Temos de apoiar outras formas de produção de alimento com menos impacto, reduzir o desperdício, apoiar a produção e o consumo locais e adaptados às condições ambientais locais (reduzindo transportes e com um maior controlo da qualidade da produção). Apoiar as populações em zonas rurais pagando a quem gere o território com retorno positivo para a sociedade, como a prevenção de incêndios, a recarga de aquíferos, a proteção de solo, ar e água, entre outras medidas positivas para a economia local e nacional. Contribuir para a melhoria da dieta e da saúde das populações retira peso do Serviço Nacional de Saúde. O premiado documentário nacional Carne: a pegada insustentável mostra bons exemplos em Portugal.

Pelo contrário, continuamos a enterrar (literalmente) milhões em barragens para segurar a água que não cai do céu, enquanto recusamos reduzir a quantidade de água que utilizamos; em estábulos intermináveis para encafuar animais maiores ou mais pequenos; em hectares a perder de vista de culturas superintensivas e estufas.
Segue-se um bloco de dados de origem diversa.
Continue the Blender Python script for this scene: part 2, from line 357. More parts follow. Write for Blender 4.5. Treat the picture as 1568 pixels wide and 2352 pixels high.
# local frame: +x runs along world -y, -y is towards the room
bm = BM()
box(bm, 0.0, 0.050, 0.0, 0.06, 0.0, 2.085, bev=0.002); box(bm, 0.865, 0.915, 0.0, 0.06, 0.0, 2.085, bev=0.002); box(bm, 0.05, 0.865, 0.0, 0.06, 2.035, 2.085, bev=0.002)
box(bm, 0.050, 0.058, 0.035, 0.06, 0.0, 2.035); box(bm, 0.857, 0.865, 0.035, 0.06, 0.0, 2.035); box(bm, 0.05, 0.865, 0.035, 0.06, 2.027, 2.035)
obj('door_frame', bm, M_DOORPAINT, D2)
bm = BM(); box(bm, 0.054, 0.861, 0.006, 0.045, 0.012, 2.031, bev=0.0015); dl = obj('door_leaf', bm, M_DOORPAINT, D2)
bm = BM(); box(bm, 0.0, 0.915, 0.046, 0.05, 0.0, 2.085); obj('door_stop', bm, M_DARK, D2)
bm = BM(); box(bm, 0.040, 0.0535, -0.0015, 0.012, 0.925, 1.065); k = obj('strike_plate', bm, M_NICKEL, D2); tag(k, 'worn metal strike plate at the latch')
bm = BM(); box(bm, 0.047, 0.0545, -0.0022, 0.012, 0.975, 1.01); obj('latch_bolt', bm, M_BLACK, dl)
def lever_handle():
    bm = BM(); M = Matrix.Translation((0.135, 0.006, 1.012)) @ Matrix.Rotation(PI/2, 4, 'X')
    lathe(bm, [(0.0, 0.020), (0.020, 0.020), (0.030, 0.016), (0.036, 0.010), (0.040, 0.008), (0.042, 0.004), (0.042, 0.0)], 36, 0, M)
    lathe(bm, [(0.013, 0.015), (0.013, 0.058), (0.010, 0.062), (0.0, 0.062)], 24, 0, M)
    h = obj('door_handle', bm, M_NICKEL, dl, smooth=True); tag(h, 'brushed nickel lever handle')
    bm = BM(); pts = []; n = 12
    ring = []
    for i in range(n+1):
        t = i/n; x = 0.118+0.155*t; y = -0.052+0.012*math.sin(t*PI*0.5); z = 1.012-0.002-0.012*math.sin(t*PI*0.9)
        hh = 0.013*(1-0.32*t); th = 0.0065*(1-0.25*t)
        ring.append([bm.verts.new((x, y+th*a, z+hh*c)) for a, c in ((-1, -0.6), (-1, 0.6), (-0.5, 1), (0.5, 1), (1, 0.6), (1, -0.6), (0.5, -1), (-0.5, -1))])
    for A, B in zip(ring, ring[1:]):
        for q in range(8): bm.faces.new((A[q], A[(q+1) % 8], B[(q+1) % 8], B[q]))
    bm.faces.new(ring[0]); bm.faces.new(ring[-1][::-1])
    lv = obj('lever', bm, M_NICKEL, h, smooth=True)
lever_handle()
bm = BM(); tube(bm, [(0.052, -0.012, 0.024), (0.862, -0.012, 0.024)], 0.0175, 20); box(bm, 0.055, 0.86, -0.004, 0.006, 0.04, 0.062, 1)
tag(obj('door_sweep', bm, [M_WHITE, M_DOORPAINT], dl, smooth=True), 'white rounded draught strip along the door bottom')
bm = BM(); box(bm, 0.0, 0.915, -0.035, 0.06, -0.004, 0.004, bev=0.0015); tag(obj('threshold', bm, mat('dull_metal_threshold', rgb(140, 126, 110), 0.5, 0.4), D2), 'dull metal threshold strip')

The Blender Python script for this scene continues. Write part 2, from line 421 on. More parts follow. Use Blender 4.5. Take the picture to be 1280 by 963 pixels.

E se é verdade que por cada oliveira em superintensivo ou estufa se gasta menos água agora do que antigamente, temos um aumento enorme das áreas dessas produções, consumindo portanto mais água no total do que antes, quando já temos cada vez menos água disponível para todos.

Abdicámos da nossa tradicional e altamente recomendável dieta mediterrânica, com base nos produtos da época e nos vegetais, para passarmos a ter uma produção dominada pela carne e alimentos processados, com grandes impactos na saúde e a nível social e ambiental.

Estes desequilíbrios acabam por ser perpetuados e reforçados por grandes lobbies e por forças mais tradicionais com representação nos governos e no Parlamento Europeu, que acabam por manter e dirigir os milhares de milhões da Política Agrícola Comum não para sistemas agrícolas que nos tragam mais qualidade de vida, saúde e melhor ambiente, mas perpetuando interesses e beneficiando quase sempre os agricultores e empresas com mais recursos, excluindo os mais pequenos.

Dados da União Europeia mostram que 80% dos milhares de milhões de euros da Política Agrícola Comum vão para apenas 20% dos seus beneficiários. Em Portugal, grande parte dos apoios comunitários acabam por ir para grandes proprietários e grandes empresas que têm capacidade de obter estes fundos e que investem fortemente na industrialização da agricultura, muitas vezes para exportação. Apesar de gerar emprego e impostos, em Portugal acabamos por ficar com os impactos ambientais e sociais, o dinheiro nas mãos de alguns e os bens espalhados pelo mundo.

Apesar do que dizem alguns políticos, o “radicalismo verde”, como foi recentemente apelidado, não é radical, mas sim racional, e não defende políticas ambientais apenas pelo gosto em ter mais aves ou flores, mas também porque essas políticas ambientais promovem uma diversificação de culturas e negócios, maior proteção do ambiente e da saúde, assim como uma distribuição mais justa e equilibrada dos fundos comunitários e nacionais entre os agricultores.

A constante tentativa de grupos políticos, em Portugal e na Europa, criarem um falso conflito do tipo “nós ou a Natureza” (na variante “mundo rural” contra todos os outros) foi o que nos trouxe a este momento atual da história da humanidade, em que, por muito que neguem, as alterações climáticas e a perda de biodiversidade já nos causam impactos tão graves. Pela primeira vez, previsivelmente, as futuras gerações irão ter uma qualidade de vida pior do que as gerações anteriores. Será um preço aceitável para ter bifes no prato em todas as refeições ou morangos o ano inteiro?